更に、まだ10以上ある廃校をより効率的に利活用を図っていくために随意契約保証型の民間提案制度を構築することとなりました。

福知山市_提案制度の構築プロセス

この制度設計にあたっても、これまでの経験知を生かしながら徹底的なディスカッションで検討しましたが、全体の指針を策定して個々の利活用は個別の実施要領により対応してくこととなりました。
この全体の指針では、「事業実施を行う前から常に事業者からの様々なアイデアや相談の受付を行い、事業者とともに民間提案事業の案件抽出や諸条件の整理を行います。」と明確に位置付けています。
こうした民間意向を反映しながら要求水準を作っていく方向性を見出すこと、庁内の統一基準と位置付けることもクリエイティブな判断であるといえます。

バーデハウス久米島の再生プロジェクト

同じく2021年度から支援させていただいている久米島町。まちの誇りでもあり一大観光スポットだったバーデハウス久米島を再生させるプロジェクト。

詳細は上記のnoteで記していますが、町の「やりたいこと・できること・与条件」を徹底的に整理したうえで3期にわたるサウンディングを繰り返しながらプロジェクトとして収斂していくプロセスは、まさにクリエイティブそのものです。

同時に特筆すべきは、やはり要求水準書です。実質的にA4用紙約2ページで取りまとめられています。受付の人数や開館時間などはもちろん、諸室の面積・機能なども全くと言って良いほど規定していません。
複数の民間事業者との長期にわたるシステマティックなサウンディングを通じて「町のやりたいことは民間事業者に伝わっている」、「民間が提案する内容はある程度見えている」状態を構築してきたからこそ成せる業であり、要求水準書を含む公募関連資料そのものもクリエイティブなものになっています。

マインド⇒プロジェクト⇒まち

このようにみてみると、イケてるプロジェクト≒クリエイティブなプロジェクトは、(現在進行形の)アウトプットとしての華・クリエイティブさはもちろんですが、そのクリエイティブさを支えているのは、そこに関わる人たちのマインド、プロセスにおける工夫、既成概念にとらわれない柔軟でリアルな事業スキームの構築。こうしたことの連鎖・蓄積が顕在化しているに過ぎないのかもしれません。
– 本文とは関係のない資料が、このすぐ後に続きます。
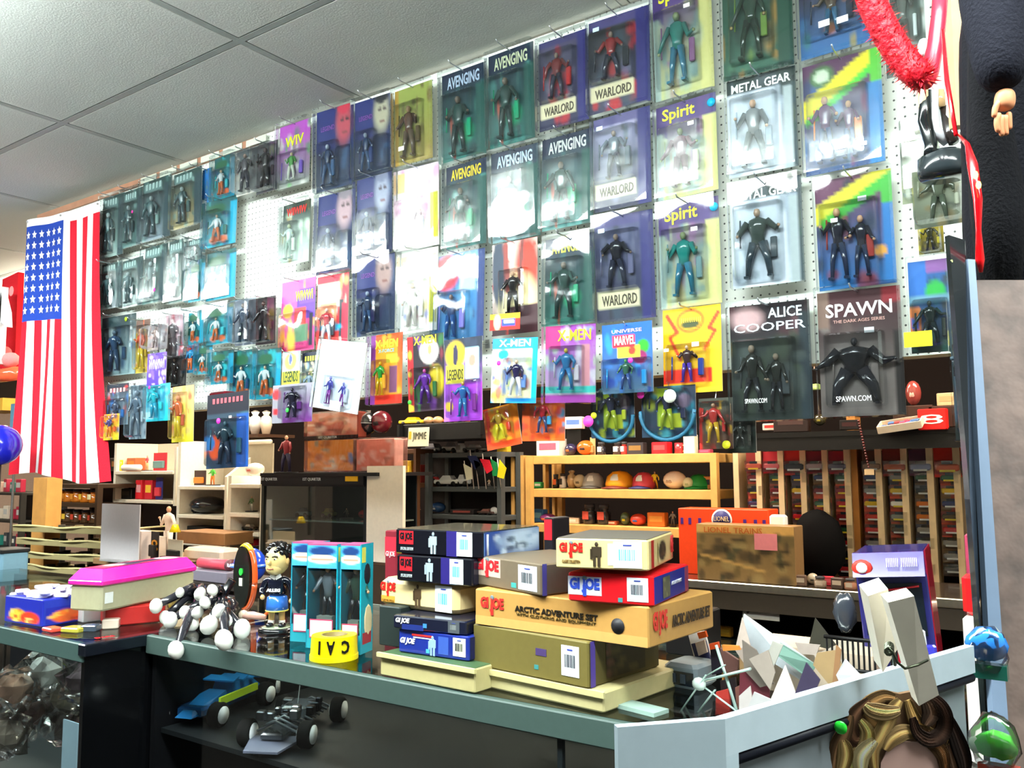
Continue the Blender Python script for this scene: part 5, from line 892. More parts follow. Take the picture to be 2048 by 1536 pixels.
for a in [('box', 1104, 50, 34, '#e8dcd4', 'white box with pink print on the top tan board', '#e0607a'), ('ball', 1142, 24, 24, '#2a2448', 'navy and orange ball on the top tan board', '#d8642c'), ('ball', 1172, 34, 30, '#e0601c', 'orange helmet on the top tan board', '#3a2a28'), ('pack', 1186, 12, 36, '#c8a070', 'tan upright slat card on the top board', '#b08a5a'), ('jar', 1203, 16, 26, '#2c2a34', 'dark jar beside the tan slat card', '#c8c0c8'), ('jar', 1236, 18, 26, '#3a2c34', 'dark jar with white letters on the top board', '#e8e0e0'),
          ('jar', 1249, 14, 26, '#c83a3a', 'red and white can on the top board', '#f0ece8'), ('box', 1274, 34, 24, '#38343a', 'charcoal box on the top tan board', '#8a6a3c'), ('box', 1324, 36, 24, '#cc1f2c', 'red box with white figures on the top tan board', '#e84a50'), ('mug', 1358, 20, 22, '#c82c34', 'red mug on the top tan board', '#d8a888'), ('box', 1382, 26, 38, '#e8dccc', 'tall cream box on the top tan board', '#c8b8c8'), ('box', 1412, 26, 8, '#a03a58', 'flat magenta box at the end of the top board', '#c8587a')]:
    small(a[0], a[1], 907, a[2], a[3], YT + .12, a[4], a[5], col2=a[6], grp=g1, z=zs[0])
for a in [('box', 1078, 16, 12, '#2f9a4a', 'green box at the start of the middle tan board', '#e0d8c0'), ('jar', 1112, 12, 28, '#16161a', 'black bottle with orange band on the middle board', '#d8622c'), ('jar', 1126, 13, 30, '#e8e4e0', 'white topped bottle on the middle board', '#2c2c30'), ('vase', 1144, 18, 34, '#b89a70', 'amber glass vase on the middle board', '#d8c8a0'), ('ball', 1160, 24, 28, '#c8b898', 'cloudy beige ball in a case on the middle board', '#6a5f50'), ('cap', 1187, 40, 32, '#a09a94', 'grey cap with white front on the middle board', '#4c4844'), ('cap', 1240, 54, 36, '#eb9a1c', 'orange and yellow cap on the middle board', '#6a2a1c'),
          ('cap', 1288, 44, 34, '#c8404c', 'red cap with white panel and navy visor', '#2c2c5c'), ('fig', 1310, 12, 34, '#e8c42c', 'tiny yellow figure between the caps', '#d8a01c'), ('ball', 1350, 46, 36, '#e4d4c4', 'cream helmet on the middle tan board', '#b89c88'), ('ball', 1376, 22, 24, '#d8d8b8', 'pale round toy beside the cream helmet', '#a8b08a'), ('cap', 1398, 46, 30, '#1f8a3c', 'green wide hat under the top tan board', '#157a34'), ('box', 1414, 30, 26, '#b8763c', 'brown box with dark front at the end of the middle board', '#1c2438')]:
    small(a[0], a[1], 978, a[2], a[3], YT + .14 if a[1] < 1395 else YT + .2, a[4], a[5], col2=a[6], grp=g1, z=zs[1])
for a in [('box', 1080, 26, 26, '#3a6a9c', 'blue box on the lower tan board', '#8ac0d8'), ('ball', 1096, 30, 18, '#8a3a7a', 'purple and orange toy on the lower board', '#d87a2c'), ('box', 1140, 44, 12, '#d8c0a8', 'pinkish cream roll on the lower board', '#e8dcd0'), ('jar', 1180, 26, 40, '#2c2a2e', 'first of two dark jars with red and white labels', '#d85a4a'), ('jar', 1208, 26, 40, '#2f2c30', 'second of two dark jars with red and white labels', '#d85a4a'), ('ball', 1251, 20, 26, '#4a5a3c', 'olive green ball on the lower board', '#d8c82c'),
          ('ball', 1277, 32, 24, '#d8402c', 'red and blue helmet on the lower board', '#3a5aa0'), ('box', 1316, 36, 28, '#e0762c', 'orange box on the lower tan board', '#e8a04a'), ('fig', 1346, 16, 30, '#8a8480', 'grey figure on the lower board beside the orange box', '#6a6460'), ('box', 1226, 22, 8, '#c8603c', 'flat rust coloured pack on the lower board', '#e8d8c8')]:
    small(a[0], a[1], 1052, a[2], a[3], YT + .1, a[4], a[5], col2=a[6], grp=g1, z=zs[2])
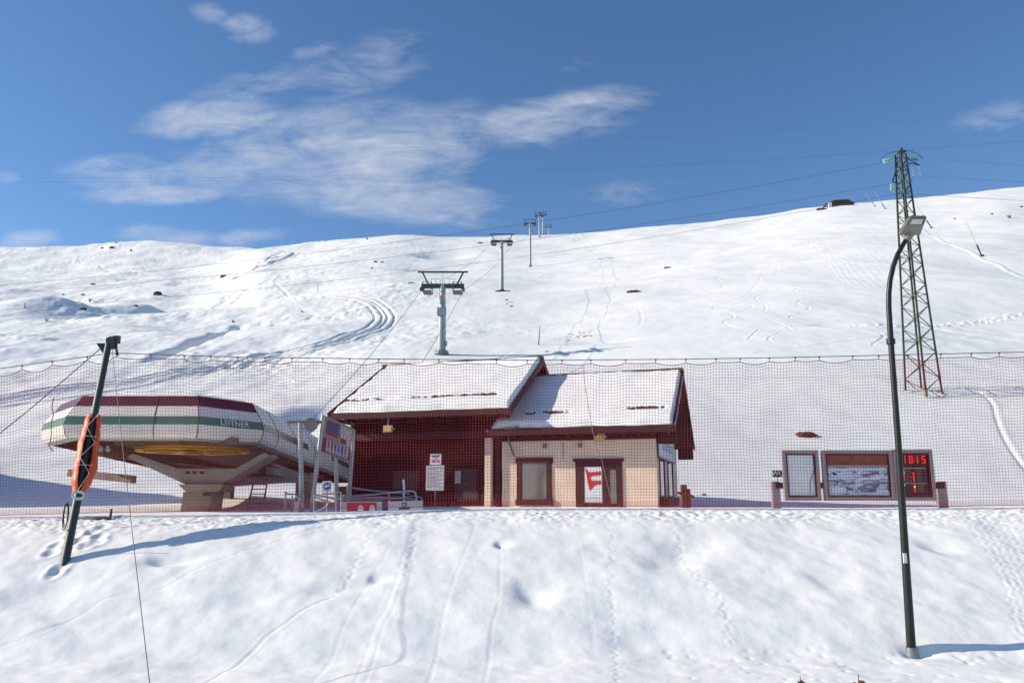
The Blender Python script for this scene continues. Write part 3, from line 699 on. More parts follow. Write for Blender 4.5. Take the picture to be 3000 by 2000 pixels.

同時に前述の包括施設管理業務、消防突入訓練だけでなく改修予算の順位づけ、ESCO、有料広告、基金の創設と運用や光熱水費のマネジメントなどもキラキラした形として顕在化するわけではないですが、まちの経営には大きく貢献していますし、それを支えているのも同様にクリエイティビティです。

つまり、クリエイティブな「マインド」でまちを直視し、自分たちの目線でいろんなことを考え、できる方法を自分たちらしく模索しながら「プロジェクト」形にしていく。そうした大小問わないプロジェクトの蓄積がクリエイティブなまちに繋がっていくのではないでしょうか。
更に、クリエイティブなまちにはクリエイティブな人たちが集まり、関わる人たちもこうした流れに触発されクリエイティブになっていく、このスパイラルが今、求められていることだと思います。

そのためにも、まずは気づいた人ができることをやってみる。
他人、先行するプロジェクト、他のまちを羨ましがっているだけでは何も変わりません。
自分たちのマインド・プロジェクト・まちは自分たちで創っていく。改めてこの基本が大事だと思います。